Como profesional del castellano, yo celebro que la crisis haya llegado a los restaurantes populares, porque, aunque den peor de comer (cuando alguien dice "hemos cambiado de proveedores" hay que echarse mano preventivamente a la hoja de reclamaciones, porque siempre son proveedores más baratos), dan por contra mucho mejor de leer. La crisis habrá empeorado la calidad pero ha mejorado el estilo literario de los platos de esos establecimientos. Ya no se me pone la piel de gallina echándome a la cara tantas cartas de sitios de quiero y no puedo llenas de diminutivos ridículos, de circunloquios presuntuosos y de exclusividades meramente imaginarias. "Boletus edulis con inspiración de oricios de roca atrapados artesanalmente en la recoleta cala de la Abuelita Asun", solía poner cualquier pringoso menú de merendero. "Pero tiene que ser de la Abuelita Asun, eh, que si no yo lo noto enseguida", decía el comensal de nudillos peludos al desabrocharse el cinturón para sentarse a la mesa. Eso se ha terminado. En los establecimientos populares vuelve a leerse esa frase bellísima: "Hay migas en días de lluvia".

La falta de dinero ha revertido directamente en la ausencia de prosopopeya, que ya no nos podemos permitir, y ahora los 'boletus edulis' han vuelto en las cartas de numerosos restaurantes a ser setas normales, los 'oricios' ya son los erizos y la otra palabreja ha vuelto a Asturias, de donde nunca debió salir, y la presuntamente exquisita 'Abuelita Asun' se revela como una prosaica piscifactoría, a la que no se cita en ninguna carta. Como en todo, la artificial riqueza española creó una burbuja terminológica en los restaurantes, de modo que si los platos no contenían más palabras al peso que ingredientes comestibles se consideraba que no estaban a tono con la época y que sólo eran para pobres. Hasta hace poco la calidad de un restaurante se medía por palmos: los que tenía la descripción sobre el papel de cada plato. "¿Han decidido ya o les concedo un poco más de tiempo", decía el camarero cuando el ambiente concentrado que flotaba en el comedor era exactamente el de la Biblioteca Vaticana.
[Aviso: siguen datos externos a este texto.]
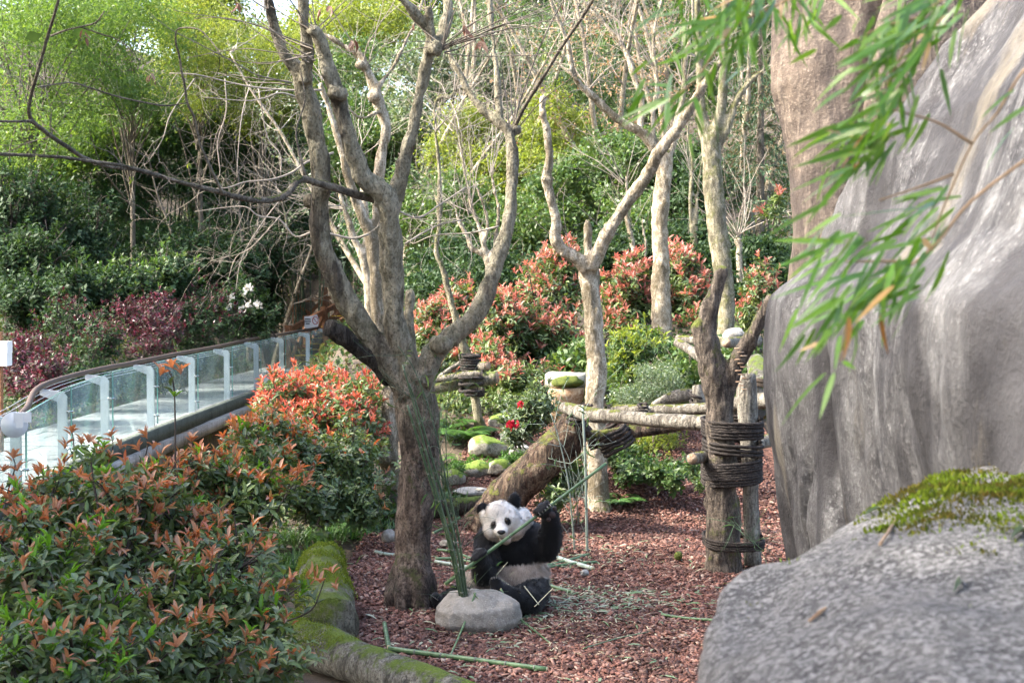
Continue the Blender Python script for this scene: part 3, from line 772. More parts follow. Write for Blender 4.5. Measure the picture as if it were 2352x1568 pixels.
# dry sticks and leaf bits lying on the boulder
from mathutils.bvhtree import BVHTree
bv = BVHTree.FromPolygons([tuple(v) for v in V], [tuple(p.vertices) for p in sel])
for k, (u, v, u2, v2, w, mt_, lab) in enumerate([(2025, 1255, 2062, 1195, .010, 'cut_wood', 'brown dry stick lying on the upper slope of the near boulder'), (1862, 1432, 1902, 1400, .010, 'cut_wood', 'short orange-brown bark bit on the near boulder'), (1985, 1190, 2030, 1165, .008, 'splinter0', 'pale curled leaf bit near the ridge of the near boulder'), (2320, 1245, 2360, 1215, .014, 'splinter0', 'white leaf bit beside the moss of the near boulder'), (2190, 1370, 2215, 1330, .010, 'splinter0', 'small pale leaf scrap below the moss')]):
    E2 = []
    for (a_, b_) in ((u, v), (u2, v2)):
        dr = at(a_, b_, 5.0) - at(a_, b_, .0); h_ = bv.ray_cast(Vector((0, 0, CAM_H)), Vector(dr).normalized(), 20)
        if h_[0] is not None: E2.append(np.array(h_[0]) + np.array(h_[1]) * (.006 if np.dot(np.array(h_[1]), dr) < 0 else -.006))
    if len(E2) == 2:
        if mt_ == 'cut_wood': o_ = MB().tube([E2[0], (E2[0] + E2[1]) / 2 + (.002, 0, .002), E2[1]], [w * .3, w * .38, w * .15], 7, 3, .3, 60).build('stick', M['cut_wood'])
        else:
            V_, F_ = scatter(T_LEAF, E2[0][None], (E2[1] - E2[0])[None], np.array([[.2, -.3, 1.]]), np.array([np.linalg.norm(E2[1] - E2[0])]), np.array([w])); o_ = part('leaf_scrap', V_, F_, M['f_litter'])
        shift(o_.data, -E2[0]); o_.location = tuple(E2[0]); tag(o_, lab, 'stick' if 'stick' in lab else 'leaf')

# ---------------------------------------------------------------- stones in the enclosure
def stone(name, label, u, v, D, wpx, hpx, depth=.8, mat='stone_moss', seed=0, cat='rock', amp=.12, group=None):
    c = at(u, v, D); r = (px(wpx, D) / 2, px(wpx, D) / 2 * depth, px(hpx, D) / 2)
    V, F = boulder(c, r, seed, amp=amp)
    m = MB().add(V - c, F); o = m.build(name, M[mat]); o.location = tuple(c)
    return tag(o, label, cat, group)
fs_pts = []
c0 = np.array((-.300, 11.22, 0))
for a in np.linspace(0, 2 * math.pi, 18, endpoint=False):
    ca, sa = math.cos(a), math.sin(a); k = 1 + .06 * math.sin(3 * a + 1)
    fs_pts += [c0 + (ca * .355 * k, sa * .25 * k, .03), c0 + (ca * .335 * k, sa * .235 * k, .14 + .02 * ca), c0 + (ca * .22 * k - .0, .05 + sa * .14 * k, .235 - .02 * ca)]
    fs_pts += [c0 + (ca * .3, sa * .2, -.05)]
fs_pts += [c0 + (.02, .04, .262), c0 + (-.1, .03, .258), c0 + (.12, .06, .25)]
me = hull_rock(fs_pts, .012, .020, 4.0, 8, 5)
V = mco(me); h0 = at(1068, 1392, 11.27)
dd = np.hypot(V[:, 0] - h0[0], V[:, 1] - h0[1]); V[:, 2] -= np.where(V[:, 2] > .15, np.exp(-(dd / .032) ** 2) * .10, 0)
ch = np.exp(-(((V[:, 0] - (-.60)) / .07) ** 2 + ((V[:, 2] - .06) / .06) ** 2)); V[:, 1] += ch * .06
setco(me, V); me.shade_smooth(); shift(me, -c0)
o = link('feeding_stone', me, M['stone_feed'], loc=c0); tag(o, 'smooth grey boulder holding a bundle of bamboo in front of the panda', 'boulder')
stone('boulder', 'pale rounded boulder with a mossy right side, largest on the rocky bank', 1118, 1028, 18.1, 92, 62, .8, 'stone_moss', 3)
stone('boulder', 'long low mossy rock at the top of the rocky bank by the flowers', 1163, 972, 19.4, 100, 55, .8, 'stone_moss', 4)
stone('boulder', 'grey angular rock between the mossy boulders below the flowers', 1172, 1010, 18.6, 50, 50, .9, 'stone_grey', 5)
stone('boulder', 'small grey rock tucked against the leaning log', 1195, 1036, 17.9, 55, 36, .8, 'stone_grey', 6)
stone('boulder', 'mossy mound left of the little stream behind the tree trunk', 1040, 1098, 17.3, 60, 42, .9, 'stone_moss', 7)
stone('boulder', 'flat green mossy rock in the middle of the rocky bank', 1095, 1080, 17.6, 80, 44, .9, 'stone_moss', 8)
stone('boulder', 'small mossy rock right of the flat green one', 1150, 1078, 17.5, 62, 50, .9, 'stone_moss', 9)
stone('boulder', 'low wet slab at the foot of the mossy bank', 1085, 1130, 16.9, 95, 22, .8, 'stone_grey', 10)
stone('boulder', 'dark mossy rock behind the leaning log', 1225, 1080, 17.8, 60, 60, .9, 'stone_moss', 12)
stone('cobble', 'small white oval stone beside the foot of the leaning log', 1103, 1124, 16.6, 20, 9, .8, 'planter_rim', 11, 'stone')
stone('cobble', 'pale rounded stone half hidden left of the main tree trunk', 893, 1232, 14.6, 34, 36, .9, 'stone_feed', 14, 'stone')
stone('cobble', 'pale flat stone on the bark right of the trunk', 1030, 1247, 14.6, 46, 16, .8, 'stone_feed', 15, 'stone')
stone('cobble', 'small grey stone on the bark beside the bamboo pieces', 1343, 1315, 12.6, 22, 16, .9, 'stone_grey', 16, 'stone')
stone('boulder', 'pale round rock top showing behind the broken stump', 1690, 772, 19.5, 62, 40, .9, 'stone_grey', 17)
# stone planter with moss
plb = at(1300, 925, 19.2)
pla = thing('stone_planter', 'sandstone trough planter with a mossy top on the bank', 'planter', plb)
def pring(rx, ry, z, seed, k=22):
    a = np.linspace(0, 2*math.pi, k, endpoint=False)
    sq = 1 / np.maximum(np.abs(np.cos(a)), np.abs(np.sin(a))) ** .55
    Q = np.stack((np.cos(a) * rx * sq, np.sin(a) * ry * sq, np.full(k, z)), 1)
    return Q + fbm(Q + seed, 6, 3, seed)[:, None] * .02
def lofted(rings, cap=True):
    V = np.concatenate(rings); k = len(rings[0]); F = []
    for i in range(len(rings) - 1):
        for j in range(k): F.append((i*k+j, i*k+(j+1) % k, (i+1)*k+(j+1) % k, (i+1)*k+j))
    F.append(tuple(range(k-1, -1, -1))); F.append(tuple((len(rings)-1)*k+j for j in range(k)))
    return V, F
V, F = lofted([pring(.20, .18, -.25, 1), pring(.215, .19, .0, 2), pring(.235, .21, .10, 3), pring(.245, .22, .20, 4)])
MB().add(V + plb, F).build('trough', M['planter'], pla, plb)
V, F = lofted([pring(.255, .23, .20, 5), pring(.285, .25, .24, 6), pring(.29, .255, .37, 7), pring(.25, .22, .40, 7)])
MB().add(V + plb + (0, .10, 0), F).build('rim', M['planter_rim'], pla, plb)
V, F = ellipsoid_geo(plb + (0.02, -.10, .29), (.22, .14, .09)); V = V + fbm(V, 14, 4, 3)[:, None] * .02
MB().add(V, F).build('moss', M['mossball'], pla, plb)

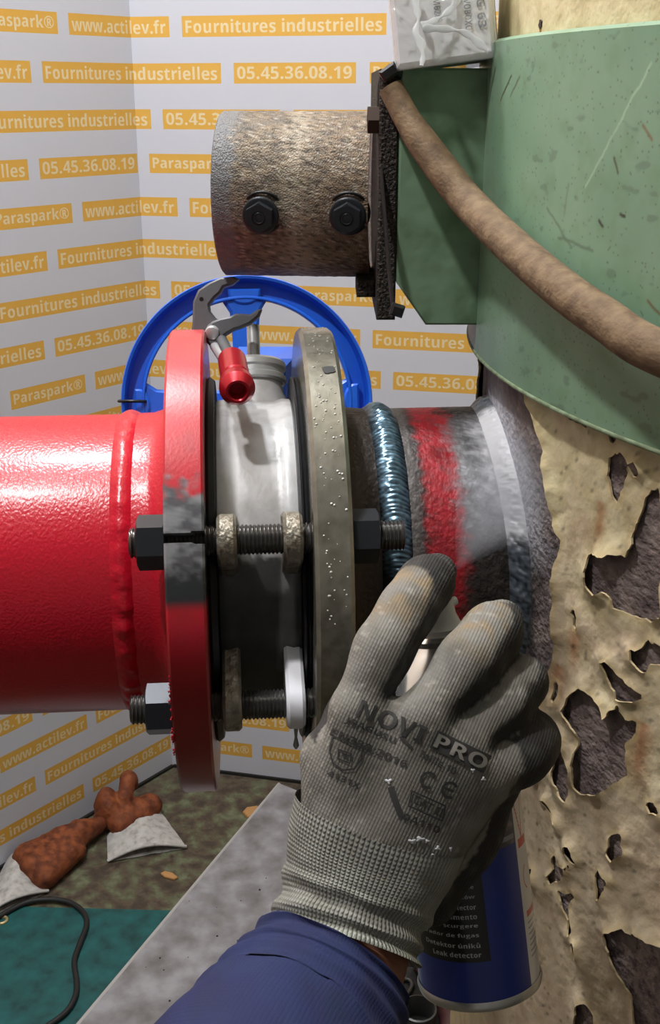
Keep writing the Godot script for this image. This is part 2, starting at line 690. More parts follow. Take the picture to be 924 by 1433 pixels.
func holes() -> Array:
	# outlines of the places where the paint has come off, as seen in the photograph, laid back onto the drum
	var px := [
		[858,639, 879,634, 889,639, 887,661, 876,684, 868,703, 863,687, 858,661],
		[930,684, 917,690, 910,697, 906,722, 892,748, 897,764, 884,780, 868,774, 858,780, 845,774, 832,777, 834,819, 845,828, 861,822, 869,835, 869,848, 897,860, 916,867, 940,857],
		[853,588, 868,592, 880,606, 872,612, 862,618, 856,605],
		[893,648, 903,645, 905,660, 897,665],
		[800,566, 822,578, 838,590, 832,594, 812,584, 800,574],
		[690,470, 740,530, 758,581, 768,620, 777,677, 783,729, 791,754, 788,793, 786,900, 779,925, 770,950, 764,1000, 752,1010, 735,990, 640,900, 600,700, 640,480],
		[782,954, 787,952, 785,980, 780,982],
		[823,963, 840,977, 850,986, 857,1005, 865,996, 876,987, 880,1005, 897,1009, 892,1026, 882,1036, 882,1082, 861,1095, 848,1107, 821,1107, 816,1091, 816,1019, 805,1009, 799,994, 802,977, 812,969],
		[787,1036, 798,1036, 799,1057, 809,1076, 800,1097, 798,1120, 791,1111, 785,1093, 782,1082],
		[854,925, 863,927, 871,942, 877,946, 886,958, 905,971, 909,975, 886,977, 873,973, 871,963, 861,950, 856,935],
		[894,908, 905,908, 915,896, 924,900, 940,905, 940,930, 915,925, 911,937, 896,923],
		[807,855, 813,855, 814,876, 809,878],
		[862,1168, 878,1166, 875,1178, 882,1191, 865,1199, 860,1191],
		[804,1181, 809,1186, 815,1207, 807,1202, 803,1191],
		[778,1198, 783,1197, 786,1212, 796,1215, 806,1210, 793,1226, 775,1235, 774,1226, 779,1218],
		[838,1220, 845,1218, 849,1226, 865,1231, 852,1236, 844,1257, 841,1234],
		[788,1244, 796,1252, 811,1251, 801,1260, 799,1268, 808,1302, 804,1307, 796,1273, 792,1260],
		[858,1304, 870,1300, 883,1296, 889,1305, 902,1300, 917,1310, 940,1325, 940,1450, 905,1450, 893,1400, 872,1345],
		[817,1404, 824,1402, 836,1418, 838,1450, 816,1450],
		[746,1215, 755,1216, 757,1231, 750,1243, 747,1234],
		[767,1120, 772,1120, 788,1152, 784,1150],
		[910,1124, 924,1120, 935,1140, 918,1132],
		[742,1012, 752,1040, 760,1075, 752,1080, 742,1050],
		[812,1316, 816,1320, 819,1346, 816,1340],
	]
	var out := []
	for h in px:
		var poly := PackedVector2Array()
		for i in h.size() / 2: poly.append(drum_uv(h[i * 2], h[i * 2 + 1]))
		out.append(poly)
	# and more of them further round, where the photograph does not reach
	for k in 16:
		var c := Vector2(rng.randf_range(0.315, 0.47), rng.randf_range(0.86, 1.28))
		var r := rng.randf_range(0.004, 0.017)
		var poly := PackedVector2Array()
		for i in 11:
			var a := TAU * i / 11.0
			poly.append(c + Vector2(cos(a) * rng.randf_range(0.4, 1.0), sin(a) * rng.randf_range(0.7, 1.6)) * r)
		out.append(poly)
	return out

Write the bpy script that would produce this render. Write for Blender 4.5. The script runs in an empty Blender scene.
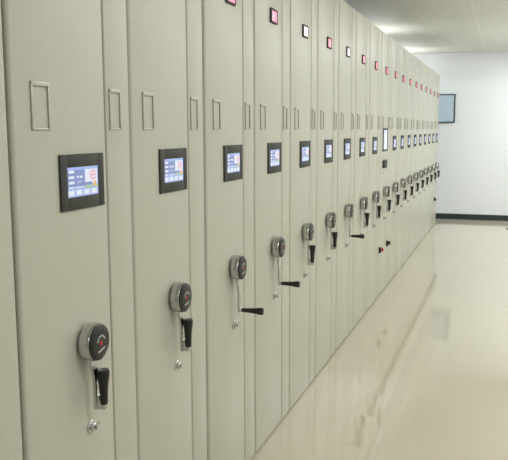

Había que venir leído y decidido de casa.

La crisis está repercutiendo tan saludablemente en la precisión de las cartas de los restaurantes que llegaremos a la sublime economía terminológica que había en España en el hambre de la postguerra, cuando uno llegaba a una venta y en la carta del menú aparecía una solitaria y dignísima palabra: "Pregunte".